• _Given task_:
Nothing after the line with "sc.camera = cam" belongs in the copy; extract the lines below from the top through that line, pictures left out.

• _Dataset excerpt_:
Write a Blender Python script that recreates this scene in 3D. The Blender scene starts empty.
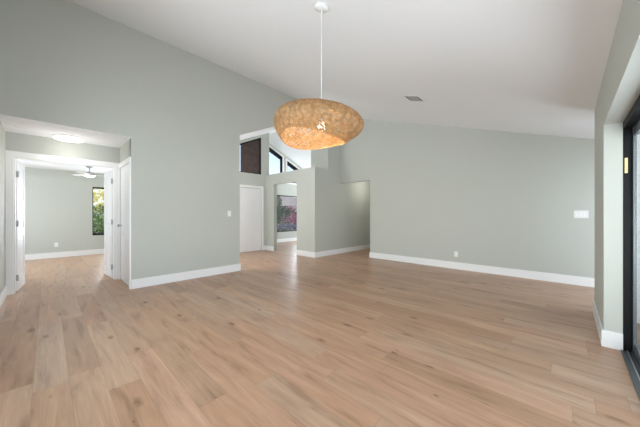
import bpy, bmesh, math, random
from mathutils import Vector, Matrix
random.seed(7)
sc = bpy.context.scene
col = sc.collection

# ------------------------------------------------------------------ camera
FPX, YAW, EYE = 260.0, math.radians(43.647), 1.2
cam_d = bpy.data.cameras.new('camera')
cam = bpy.data.objects.new('camera', cam_d); col.objects.link(cam)
cam_d.sensor_width = 36.0; cam_d.lens = FPX * 36 / 640
cam_d.shift_y = 1.0 / 640
cam_d.clip_start = 0.02
cam.location = (0, 0, EYE); cam.rotation_euler = (math.pi / 2, 0, YAW)
sc.camera = cam

# ------------------------------------------------------------------ exposure, sky, sun, daylight
sc.view_settings.view_transform = 'Standard'
sc.view_settings.look = 'None'
sc.view_settings.gamma = 1
sc.view_settings.use_curve_mapping = False
sc.view_settings.exposure = 0.21
try:
    sc.cycles.max_bounces = 16; sc.cycles.diffuse_bounces = 10; sc.cycles.transparent_max_bounces = 24
    sc.cycles.sample_clamp_indirect = 8
except Exception:
    pass

world = bpy.data.worlds.new('world'); sc.world = world
world.use_nodes = True
wn = world.node_tree.nodes; wl = world.node_tree.links
sky = wn.new('ShaderNodeTexSky')
sky.sky_type = 'HOSEK_WILKIE'; sky.turbidity = 7.0; sky.ground_albedo = 0.4
sky.sun_direction = Vector((0.1, -0.7, 0.7)).normalized()
bg = wn['Background']
wl.new(sky.outputs[0], bg.inputs[0]); bg.inputs[1].default_value = 8.0

sun_d = bpy.data.lights.new('sun', 'SUN'); sun_d.energy = 3.0; sun_d.angle = 0.02; sun_d.color = (1, .95, .86)
sun = bpy.data.objects.new('sun', sun_d); col.objects.link(sun)
sun.rotation_euler = Vector((-0.05, 0.6, -0.8)).to_track_quat('-Z', 'Y').to_euler()


def area(name, loc, direction, w, h, power, color=(1, 1, 1)):
    d = bpy.data.lights.new(name, 'AREA'); d.shape = 'RECTANGLE'; d.size = w; d.size_y = h
    d.energy = power; d.color = color
    o = bpy.data.objects.new(name, d); col.objects.link(o)
    o.location = loc; o.rotation_euler = Vector(direction).to_track_quat('-Z', 'Y').to_euler()
    return o


# daylight lamps outside each glazed opening (w runs along the wall, h is the height)
DAY = (.92, .985, 1.065)
area('daylight_patio', (1.35, 1.05, .98), (-.78, 0, .63), 2.6, 1.6, 104, DAY)
area('daylight_recess', (1.30, 5.15, 1.05), (-1, 0, 0), .7, 1.9, 27, DAY)
area('added_light_south', (-2.6, -1.35, 1.15), (0, .82, .57), 3.2, 1.6, 96, DAY)  # added fill through the unseen south window, evens out the main room
area('daylight_bedroom', (-10.75, 1.95, 1.3), (1, 0, 0), 1.0, 1.4, 90, DAY)
area('added_light_bedroom_side', (-8.6, -2.4, 1.3), (0, 1, 0), 1.6, 1.4, 95, DAY)  # added fill through the unseen side window, brightens the bedroom
area('added_light_foyer', (-9.75, 9.1, 1.15), (.8, 0, .6), 1.0, 1.6, 190, DAY)  # added fill through an extra foyer window that is out of view
area('added_light_foyer_north', (-7.7, 10.75, 1.15), (0, -.8, .6), 2.0, 1.6, 175, DAY)  # added fill from the foyer end, tilted up to whiten the vault
area('added_light_lounge', (-7.9, 3.2, 1.75), (1, 0, 0), .85, 1.7, 10, DAY)  # added fill through a hidden lounge window


# ------------------------------------------------------------------ helpers
def tag(o, label=None, cat=None, group=None, kind=None):
    if label: o['label'] = label
    if cat: o['category'] = cat
    if group: o['group'] = group
    if kind: o['kind'] = kind
    return o


def link(name, bm, m, parent=None, smooth=False):
    me = bpy.data.meshes.new(name)
    bmesh.ops.recalc_face_normals(bm, faces=bm.faces)
    bm.to_mesh(me); bm.free()
    if smooth:
        for p in me.polygons: p.use_smooth = True
    o = bpy.data.objects.new(name, me); col.objects.link(o)
    ms = m if isinstance(m, (list, tuple)) else [m]
    for k in ms: me.materials.append(k)
    if parent is not None: o.parent = parent
    return o


def empty(name, loc, rz=0):
    o = bpy.data.objects.new(name, None); col.objects.link(o)
    o.empty_display_size = .1
    o.location = loc; o.rotation_euler = (0, 0, rz)
    return o


def bx(bm, x0, x1, y0, y1, z0, z1, bev=0):
    r = bmesh.ops.create_cube(bm, size=1)
    vs = r['verts']
    for v in vs:
        v.co = Vector(((x0 + x1) / 2 + v.co.x * (x1 - x0), (y0 + y1) / 2 + v.co.y * (y1 - y0), (z0 + z1) / 2 + v.co.z * (z1 - z0)))
    if bev:
        es = list({e for v in vs for e in v.link_edges})
        bmesh.ops.bevel(bm, geom=es, offset=bev, segments=2, affect='EDGES', profile=.6)


def boxes(*bs, bev=0):
    bm = bmesh.new()
    for b in bs: bx(bm, *b, bev=bev)
    return bm


def pr(bm, pts, axis, a0, a1):
    """polygon extruded: axis 'X' -> pts are (y, z); 'Y' -> (x, z); 'Z' -> (x, y)"""
    def mk(p, a):
        return {'X': (a, p[0], p[1]), 'Y': (p[0], a, p[1]), 'Z': (p[0], p[1], a)}[axis]
    A = [bm.verts.new(mk(p, a0)) for p in pts]; B = [bm.verts.new(mk(p, a1)) for p in pts]
    bm.faces.new(A); bm.faces.new(B[::-1])
    n = len(pts)
    for i in range(n): bm.faces.new((A[i], B[i], B[(i + 1) % n], A[(i + 1) % n]))


def prism(pts, axis, a0, a1):
    bm = bmesh.new(); pr(bm, pts, axis, a0, a1); return bm


def lathe(bm, prof, c=(0, 0, 0), n=40, axis='Z'):
    rings = []
    for r, z in prof:
        ring = []
        for i in range(n):
            a = 2 * math.pi * i / n
            p = (r * math.cos(a), r * math.sin(a), z)
            if axis == 'Y': p = (p[0], p[2], p[1])
            if axis == 'X': p = (p[2], p[0], p[1])
            ring.append(bm.verts.new((c[0] + p[0], c[1] + p[1], c[2] + p[2])))
        rings.append(ring)
    for a, b in zip(rings, rings[1:]):
        for i in range(n): bm.faces.new((a[i], a[(i + 1) % n], b[(i + 1) % n], b[i]))
    bm.faces.new(rings[0][::-1]); bm.faces.new(rings[-1])


def lathed(prof, c=(0, 0, 0), n=40, axis='Z'):
    bm = bmesh.new(); lathe(bm, prof, c, n, axis); return bm


# ------------------------------------------------------------------ materials
def mat(name, rgb, rough=.5, metal=0, spec=.5, noise=0, scale=8, bump=0, bscale=200):
    m = bpy.data.materials.new(name); m.use_nodes = True
    n, l = m.node_tree.nodes, m.node_tree.links
    b = n['Principled BSDF']
    b.inputs['Base Color'].default_value = (*rgb, 1); b.inputs['Roughness'].default_value = rough
    b.inputs['Metallic'].default_value = metal; b.inputs['Specular IOR Level'].default_value = spec
    tc = n.new('ShaderNodeTexCoord')
    if noise:
        t = n.new('ShaderNodeTexNoise'); t.inputs['Scale'].default_value = scale; t.inputs['Detail'].default_value = 5
        l.new(tc.outputs['Object'], t.inputs['Vector'])
        r = n.new('ShaderNodeValToRGB')
        r.color_ramp.elements[0].position = .3; r.color_ramp.elements[1].position = .7
        r.color_ramp.elements[0].color = (*[c * (1 - noise) for c in rgb], 1)
        r.color_ramp.elements[1].color = (*[min(1, c * (1 + noise)) for c in rgb], 1)
        l.new(t.outputs['Fac'], r.inputs[0]); l.new(r.outputs[0], b.inputs['Base Color'])
    if bump:
        t = n.new('ShaderNodeTexNoise'); t.inputs['Scale'].default_value = bscale; t.inputs['Detail'].default_value = 2
        l.new(tc.outputs['Object'], t.inputs['Vector'])
        k = n.new('ShaderNodeBump'); k.inputs['Strength'].default_value = bump; k.inputs['Distance'].default_value = .002
        l.new(t.outputs['Fac'], k.inputs['Height']); l.new(k.outputs[0], b.inputs['Normal'])
    return m


def emis(name, rgb, strength, base=(.9, .9, .9)):
    m = mat(name, base, .4)
    b = m.node_tree.nodes['Principled BSDF']
    b.inputs['Emission Color'].default_value = (*rgb, 1); b.inputs['Emission Strength'].default_value = strength
    return m


def glass_mat(name, tint=(.96, .98, .98)):
    m = bpy.data.materials.new(name); m.use_nodes = True
    n, l = m.node_tree.nodes, m.node_tree.links
    n.remove(n['Principled BSDF'])
    t = n.new('ShaderNodeBsdfTransparent'); t.inputs[0].default_value = (*tint, 1)
    g = n.new('ShaderNodeBsdfGlossy'); g.inputs['Roughness'].default_value = .02
    lw = n.new('ShaderNodeLayerWeight'); lw.inputs[0].default_value = .5
    pw = n.new('ShaderNodeMath'); pw.operation = 'POWER'; pw.inputs[1].default_value = 6
    l.new(lw.outputs['Facing'], pw.inputs[0])
    f = n.new('ShaderNodeMath'); f.operation = 'MULTIPLY_ADD'; f.inputs[1].default_value = .4; f.inputs[2].default_value = .03
    l.new(pw.outputs[0], f.inputs[0])
    x = n.new('ShaderNodeMixShader')
    l.new(f.outputs[0], x.inputs[0]); l.new(t.outputs[0], x.inputs[1]); l.new(g.outputs[0], x.inputs[2])
    l.new(x.outputs[0], n['Material Output'].inputs[0])
    return m


def translucent_mat(name, c1, c2, scale, tr=.35, rough=.6):
    m = mat(name, c1, rough)
    n, l = m.node_tree.nodes, m.node_tree.links
    b = n['Principled BSDF']; out = n['Material Output']
    tc = n.new('ShaderNodeTexCoord')
    t = n.new('ShaderNodeTexNoise'); t.inputs['Scale'].default_value = scale; t.inputs['Detail'].default_value = 4
    l.new(tc.outputs['Object'], t.inputs['Vector'])
    r = n.new('ShaderNodeValToRGB'); r.color_ramp.elements[0].position = .35; r.color_ramp.elements[1].position = .65
    r.color_ramp.elements[0].color = (*c1, 1); r.color_ramp.elements[1].color = (*c2, 1)
    l.new(t.outputs['Fac'], r.inputs[0]); l.new(r.outputs[0], b.inputs['Base Color'])
    s = n.new('ShaderNodeBsdfTranslucent'); l.new(r.outputs[0], s.inputs[0])
    x = n.new('ShaderNodeMixShader'); x.inputs[0].default_value = tr
    l.new(b.outputs[0], x.inputs[1]); l.new(s.outputs[0], x.inputs[2]); l.new(x.outputs[0], out.inputs[0])
    return m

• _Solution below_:
Write a Blender Python script that recreates this scene in 3D. The Blender scene starts empty.
import bpy, bmesh, math, random
from mathutils import Vector, Matrix
random.seed(7)
sc = bpy.context.scene
col = sc.collection

# ------------------------------------------------------------------ camera
FPX, YAW, EYE = 260.0, math.radians(43.647), 1.2
cam_d = bpy.data.cameras.new('camera')
cam = bpy.data.objects.new('camera', cam_d); col.objects.link(cam)
cam_d.sensor_width = 36.0; cam_d.lens = FPX * 36 / 640
cam_d.shift_y = 1.0 / 640
cam_d.clip_start = 0.02
cam.location = (0, 0, EYE); cam.rotation_euler = (math.pi / 2, 0, YAW)
sc.camera = cam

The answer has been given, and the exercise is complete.